Before Baghdad, Nordland was a correspondent-at-large, reporting from around the world and offering exclusive reporting and insight on America’s war on terror following the September 11 terrorist attacks. His assignments in recent years have ranged from covering the war and terrorists links in Afghanistan and Pakistan, to the civil wars in Bosnia and Kosovo. He has also frequently reported on the Middle East, Russia, Africa and Asia and the Vatican.
Nordland is one of a breed of correspondents at Newsweek who are able to drop in on a story with very little warning, in hostile climes, and report on it brilliantly. When not doing “fireman” work for the magazine, he develops special projects, often requiring travel to numerous countries. He has tracked slave traders in Mauritania, marched in the Nicaraguan jungle with the Contras and interviewed King Hussein, Yasir Arafat and Hosni Mubarak, among other world leaders. In all, Nordland has filed from more than 100 countries during his years overseas. He has been a lead reporter or author of more than 50 Newsweek cover stories, including “The Next Chernobyl,” a special report on the world’s most dangerous nuclear power facilities.
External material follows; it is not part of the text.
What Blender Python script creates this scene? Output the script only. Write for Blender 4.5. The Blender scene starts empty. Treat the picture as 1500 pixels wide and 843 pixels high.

He co-authored Newsweek’s all-editions cover on AIDS in Africa, “10 Million Orphans.”
His many honors include a 1997 Amnesty International Press Award for his Newsweek International cover story, “The Death of a Village” (April 15, 1996), which detailed the fate of one Muslim village in Bosnia that was “cleansed” by Serbs; two Edwin Hood Awards for Diplomatic Correspondence from the National Press Club in recent years; and two George Polk Awards for international reporting.
Nordland was named correspondent-at-large in January 1996, having served as Balkans bureau chief since August 1993 and, previously, as Rome bureau chief since June 1988. Prior to that, he served as a deputy foreign editor and senior writer based in New York. Nordland joined Newsweek in 1984 as Middle East bureau chief, based first in Beirut—until an unsuccessful attempt by terrorists to take him hostage—and then in Cairo.
Previously Nordland was with The Philadelphia Inquirer, where he shared a Pulitzer Prize for his reporting on the Three Mile Island crisis. He won a 1982 George Polk Special Award for international reporting from Cambodia, Vietnam and Thailand. That same year he was also the finalist for a Pulitzer Prize in foreign correspondence. His last assignment for the Inquirer was as correspondent for Central America; before that he had been the paper’s Southeast Asia correspondent based in Bangkok.
A native of Philadelphia, Nordland is the author of “Names and Numbers: A Journalist’s Guide to the Most Needed Information Sources and Contacts” (John Wiley & Sons, 1978) and editor of “The Watergate Files” (Flash Books, 1973). Nordland is a 1972 graduate of Pennsylvania State University, which made him an alumni fellow in 1986. In 1988-1989 Nordland was a Nieman Fellow at Harvard University.